The Federal Reserve has been trying to create inflation for several years now without very much success. Paul Krugman explains the liquidity trap the best, but to describe the problem briefly: when prices and wages are rising, people are more likely to buy things or invest their money, because otherwise, their money will gradually lose value. Paying off old loans is easier, too, because they are worth relatively less as time passes. When prices are relatively stable as they are now, the opposite is true, and economic activity is slower, which is why Ben Bernanke and other central bankers have been working to stimulate inflation.

Legislatures around the world are part of the problem. They keep cutting their budgets (or in our case, clumsily hacking the budget to pieces), which has done serious damage to the economy around the world. These policies have also suppressed prices. When governments borrow and spend on a large scale, the amount of money in circulation in absolute terms increases, and prices rise.

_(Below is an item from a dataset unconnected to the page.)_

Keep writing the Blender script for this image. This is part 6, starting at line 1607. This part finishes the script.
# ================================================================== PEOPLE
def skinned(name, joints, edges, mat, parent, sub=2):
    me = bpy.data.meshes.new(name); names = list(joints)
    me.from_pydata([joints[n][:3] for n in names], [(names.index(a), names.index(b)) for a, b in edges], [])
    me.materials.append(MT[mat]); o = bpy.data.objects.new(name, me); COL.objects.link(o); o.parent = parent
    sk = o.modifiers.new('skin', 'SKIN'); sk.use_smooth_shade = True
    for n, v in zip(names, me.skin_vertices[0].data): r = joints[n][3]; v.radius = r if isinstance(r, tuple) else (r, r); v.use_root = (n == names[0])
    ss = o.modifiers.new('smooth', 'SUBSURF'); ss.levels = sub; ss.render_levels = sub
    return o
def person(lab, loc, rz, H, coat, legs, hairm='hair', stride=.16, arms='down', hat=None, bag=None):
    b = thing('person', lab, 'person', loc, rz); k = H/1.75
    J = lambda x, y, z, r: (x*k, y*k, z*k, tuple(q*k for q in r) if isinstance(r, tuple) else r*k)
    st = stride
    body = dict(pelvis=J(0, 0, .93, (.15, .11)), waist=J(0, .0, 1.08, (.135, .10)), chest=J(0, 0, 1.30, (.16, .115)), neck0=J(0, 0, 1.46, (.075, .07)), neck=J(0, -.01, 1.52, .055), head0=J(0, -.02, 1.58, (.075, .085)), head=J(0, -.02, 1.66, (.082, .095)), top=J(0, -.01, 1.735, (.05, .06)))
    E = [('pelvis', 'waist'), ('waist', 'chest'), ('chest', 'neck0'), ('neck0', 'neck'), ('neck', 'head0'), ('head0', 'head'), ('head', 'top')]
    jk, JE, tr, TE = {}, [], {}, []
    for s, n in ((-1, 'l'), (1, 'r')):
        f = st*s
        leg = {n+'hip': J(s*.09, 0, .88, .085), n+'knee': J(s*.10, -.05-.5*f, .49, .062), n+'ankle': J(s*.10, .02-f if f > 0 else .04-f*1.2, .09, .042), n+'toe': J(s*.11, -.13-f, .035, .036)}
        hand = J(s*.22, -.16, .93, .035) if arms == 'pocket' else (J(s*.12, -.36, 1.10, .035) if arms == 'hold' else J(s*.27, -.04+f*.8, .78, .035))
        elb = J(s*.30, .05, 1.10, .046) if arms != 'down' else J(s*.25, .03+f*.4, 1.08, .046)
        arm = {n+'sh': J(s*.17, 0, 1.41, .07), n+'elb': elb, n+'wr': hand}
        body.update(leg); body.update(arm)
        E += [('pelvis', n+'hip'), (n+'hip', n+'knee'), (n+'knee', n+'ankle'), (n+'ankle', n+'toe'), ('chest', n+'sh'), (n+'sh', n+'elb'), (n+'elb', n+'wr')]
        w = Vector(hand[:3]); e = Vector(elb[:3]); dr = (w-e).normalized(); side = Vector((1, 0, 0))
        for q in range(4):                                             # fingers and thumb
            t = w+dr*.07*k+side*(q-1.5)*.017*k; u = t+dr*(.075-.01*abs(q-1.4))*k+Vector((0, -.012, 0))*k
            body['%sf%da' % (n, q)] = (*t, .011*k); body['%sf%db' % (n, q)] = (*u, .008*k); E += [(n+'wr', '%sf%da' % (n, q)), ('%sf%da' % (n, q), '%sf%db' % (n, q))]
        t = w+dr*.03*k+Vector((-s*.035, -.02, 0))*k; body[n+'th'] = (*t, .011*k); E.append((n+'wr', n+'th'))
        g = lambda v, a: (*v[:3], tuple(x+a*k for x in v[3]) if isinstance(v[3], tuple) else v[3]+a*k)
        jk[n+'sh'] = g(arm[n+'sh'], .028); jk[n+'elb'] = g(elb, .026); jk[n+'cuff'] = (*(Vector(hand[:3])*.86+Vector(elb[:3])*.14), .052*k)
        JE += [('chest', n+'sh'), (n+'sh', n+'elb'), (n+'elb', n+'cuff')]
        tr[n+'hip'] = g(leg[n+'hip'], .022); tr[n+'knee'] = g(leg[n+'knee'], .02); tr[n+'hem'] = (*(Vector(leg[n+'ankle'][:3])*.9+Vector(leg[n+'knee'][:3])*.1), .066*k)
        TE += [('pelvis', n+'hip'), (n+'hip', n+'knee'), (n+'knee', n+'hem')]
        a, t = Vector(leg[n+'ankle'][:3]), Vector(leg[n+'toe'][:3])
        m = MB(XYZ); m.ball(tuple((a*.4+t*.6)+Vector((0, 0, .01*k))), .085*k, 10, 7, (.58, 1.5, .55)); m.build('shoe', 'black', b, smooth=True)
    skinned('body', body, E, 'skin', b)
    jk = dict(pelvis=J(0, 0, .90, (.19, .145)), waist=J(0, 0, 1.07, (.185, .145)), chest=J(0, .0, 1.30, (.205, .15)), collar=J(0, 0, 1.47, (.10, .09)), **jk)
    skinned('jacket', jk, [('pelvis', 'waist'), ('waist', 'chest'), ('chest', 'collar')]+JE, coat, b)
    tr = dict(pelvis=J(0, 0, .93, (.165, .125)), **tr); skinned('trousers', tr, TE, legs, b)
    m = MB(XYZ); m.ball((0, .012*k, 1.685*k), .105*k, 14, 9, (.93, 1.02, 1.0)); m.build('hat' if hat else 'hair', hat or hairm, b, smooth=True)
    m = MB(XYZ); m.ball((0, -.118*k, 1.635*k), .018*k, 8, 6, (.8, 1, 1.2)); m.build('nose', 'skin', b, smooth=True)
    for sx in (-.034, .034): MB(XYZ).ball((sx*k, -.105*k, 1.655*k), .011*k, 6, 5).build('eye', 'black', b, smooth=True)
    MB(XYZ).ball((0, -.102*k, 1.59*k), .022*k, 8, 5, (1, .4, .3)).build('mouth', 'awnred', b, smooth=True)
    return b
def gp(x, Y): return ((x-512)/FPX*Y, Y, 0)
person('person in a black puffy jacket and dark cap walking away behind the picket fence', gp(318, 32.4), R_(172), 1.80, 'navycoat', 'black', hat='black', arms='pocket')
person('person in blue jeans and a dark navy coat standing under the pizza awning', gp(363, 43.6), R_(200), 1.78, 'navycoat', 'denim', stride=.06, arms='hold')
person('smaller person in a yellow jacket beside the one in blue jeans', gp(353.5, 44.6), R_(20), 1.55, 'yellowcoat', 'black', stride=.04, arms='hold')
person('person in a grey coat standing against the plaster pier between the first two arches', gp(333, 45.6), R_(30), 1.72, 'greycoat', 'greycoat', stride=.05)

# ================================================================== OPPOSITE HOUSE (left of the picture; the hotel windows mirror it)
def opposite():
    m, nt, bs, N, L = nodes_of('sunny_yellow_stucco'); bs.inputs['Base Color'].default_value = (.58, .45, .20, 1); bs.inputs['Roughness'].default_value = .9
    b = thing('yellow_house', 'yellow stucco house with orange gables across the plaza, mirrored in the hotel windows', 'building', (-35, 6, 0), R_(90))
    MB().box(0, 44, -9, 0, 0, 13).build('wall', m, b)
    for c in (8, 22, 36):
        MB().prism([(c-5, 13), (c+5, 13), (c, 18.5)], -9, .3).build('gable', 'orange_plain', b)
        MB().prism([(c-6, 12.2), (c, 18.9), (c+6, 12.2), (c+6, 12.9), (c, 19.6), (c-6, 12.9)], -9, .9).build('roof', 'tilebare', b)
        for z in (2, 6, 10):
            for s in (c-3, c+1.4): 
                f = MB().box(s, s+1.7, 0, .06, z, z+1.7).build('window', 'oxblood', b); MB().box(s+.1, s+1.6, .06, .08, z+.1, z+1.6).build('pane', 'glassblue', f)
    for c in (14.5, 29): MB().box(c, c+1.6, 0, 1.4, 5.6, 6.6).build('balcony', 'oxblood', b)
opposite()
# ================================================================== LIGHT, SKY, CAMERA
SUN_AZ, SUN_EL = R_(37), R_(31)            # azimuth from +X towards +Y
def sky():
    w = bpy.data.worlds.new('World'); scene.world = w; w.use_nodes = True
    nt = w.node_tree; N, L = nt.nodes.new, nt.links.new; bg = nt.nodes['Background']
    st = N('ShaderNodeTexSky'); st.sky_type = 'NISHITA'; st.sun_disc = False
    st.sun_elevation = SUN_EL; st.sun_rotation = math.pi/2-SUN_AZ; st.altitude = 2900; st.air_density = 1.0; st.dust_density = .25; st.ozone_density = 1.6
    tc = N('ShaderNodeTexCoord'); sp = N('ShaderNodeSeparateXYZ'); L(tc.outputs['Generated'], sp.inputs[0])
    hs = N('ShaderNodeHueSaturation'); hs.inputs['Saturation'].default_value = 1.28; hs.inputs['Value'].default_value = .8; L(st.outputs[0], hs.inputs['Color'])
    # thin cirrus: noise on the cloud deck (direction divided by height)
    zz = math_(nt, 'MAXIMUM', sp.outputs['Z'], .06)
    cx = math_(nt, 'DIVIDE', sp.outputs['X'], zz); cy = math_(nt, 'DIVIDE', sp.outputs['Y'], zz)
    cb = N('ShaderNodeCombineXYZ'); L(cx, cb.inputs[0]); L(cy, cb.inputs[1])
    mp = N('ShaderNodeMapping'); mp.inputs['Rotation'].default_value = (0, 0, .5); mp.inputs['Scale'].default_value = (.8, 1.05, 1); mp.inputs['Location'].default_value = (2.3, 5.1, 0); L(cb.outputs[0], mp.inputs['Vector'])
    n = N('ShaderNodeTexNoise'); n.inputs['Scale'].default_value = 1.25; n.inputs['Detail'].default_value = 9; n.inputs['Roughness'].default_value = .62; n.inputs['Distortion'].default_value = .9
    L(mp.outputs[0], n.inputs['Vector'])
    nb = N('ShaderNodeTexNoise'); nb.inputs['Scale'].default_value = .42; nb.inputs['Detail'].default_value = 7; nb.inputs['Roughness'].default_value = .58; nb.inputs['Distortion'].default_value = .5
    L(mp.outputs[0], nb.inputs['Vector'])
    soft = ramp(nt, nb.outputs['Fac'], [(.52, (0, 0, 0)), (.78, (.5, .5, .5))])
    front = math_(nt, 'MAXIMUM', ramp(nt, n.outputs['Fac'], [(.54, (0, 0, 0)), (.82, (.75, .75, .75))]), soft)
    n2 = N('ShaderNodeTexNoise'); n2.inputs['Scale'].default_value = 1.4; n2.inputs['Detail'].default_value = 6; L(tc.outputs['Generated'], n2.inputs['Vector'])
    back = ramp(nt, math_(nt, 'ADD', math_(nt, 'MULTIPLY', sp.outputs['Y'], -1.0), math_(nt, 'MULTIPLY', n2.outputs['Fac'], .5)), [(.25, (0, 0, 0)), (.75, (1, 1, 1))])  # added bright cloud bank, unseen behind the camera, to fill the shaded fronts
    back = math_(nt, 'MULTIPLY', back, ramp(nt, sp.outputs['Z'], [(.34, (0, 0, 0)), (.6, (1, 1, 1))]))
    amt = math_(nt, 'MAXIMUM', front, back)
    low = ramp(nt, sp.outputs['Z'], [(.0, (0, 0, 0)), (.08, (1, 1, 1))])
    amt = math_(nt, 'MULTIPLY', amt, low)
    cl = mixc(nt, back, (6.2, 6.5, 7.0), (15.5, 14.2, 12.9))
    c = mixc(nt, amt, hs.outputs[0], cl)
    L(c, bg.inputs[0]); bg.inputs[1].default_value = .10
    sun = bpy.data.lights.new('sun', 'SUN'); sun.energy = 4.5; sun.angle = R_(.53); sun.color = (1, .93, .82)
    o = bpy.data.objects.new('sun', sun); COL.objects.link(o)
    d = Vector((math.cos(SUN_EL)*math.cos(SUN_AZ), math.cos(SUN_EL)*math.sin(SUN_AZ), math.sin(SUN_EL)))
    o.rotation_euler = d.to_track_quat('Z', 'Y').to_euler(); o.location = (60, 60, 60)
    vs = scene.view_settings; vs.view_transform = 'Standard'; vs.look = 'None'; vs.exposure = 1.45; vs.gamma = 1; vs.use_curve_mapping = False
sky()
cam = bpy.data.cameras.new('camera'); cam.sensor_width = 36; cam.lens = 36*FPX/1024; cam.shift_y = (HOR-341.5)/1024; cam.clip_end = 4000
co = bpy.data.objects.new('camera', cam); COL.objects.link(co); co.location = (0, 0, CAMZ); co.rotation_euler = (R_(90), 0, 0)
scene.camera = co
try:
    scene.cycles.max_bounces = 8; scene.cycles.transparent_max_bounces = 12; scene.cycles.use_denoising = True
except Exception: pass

If simply increasing prices were the only goal, then legislatures could achieve it while reducing their deficits by instituting some kind of tax on consumption, such as a sales tax. In other countries, value-added taxes routinely contribute to inflation. The problem is that people might respond simply by buying less, so the tax wouldn’t do anything for the economy as whole. For inflation to stimulate economic activity, incomes must rise along with prices.

But what if the government returned the money from the tax to citizens through a refund? Then not only would prices increase, but so would incomes. This way, legislatures could aid central banks in their inflationary efforts without adding to their deficits.

Of course, something along these lines has already been proposed: a revenue-neutral, tax-and-dividend carbon fee, which would have the added benefit of discouraging fossil fuel combustion.

Estimates for the total value of a national carbon tax depend on how much would be charged per ton of emissions, but they vary between about 0.5 and 0.8 percent of gross domestic product. If all of that revenue were distributed through a dividend, price indexes would presumably increase by about the same fraction. Since inflation remains at 2 percent or below, that’s a substantial effect. The increase might be slightly less, since firms would find ways of producing many goods using less carbon and thus avoiding some of the tax. On the other hand, if the redistribution scheme were somewhat progressive — if the poor received proportionally more of the refund than the the wealth — the economic stimulus would be exaggerated, because the poor spend more of their money than do the rich.

Maybe such a policy would be politically infeasible, but I’m holding desperately to the hope that this month’s catastrophe in Congress might somehow create an opportunity for new coalitions to present their ideas. A carbon tax would not only mitigate global warming, it would also help to end the economic recession. In other words, it would be like pad thai, fireworks, and motherhood all at the same time.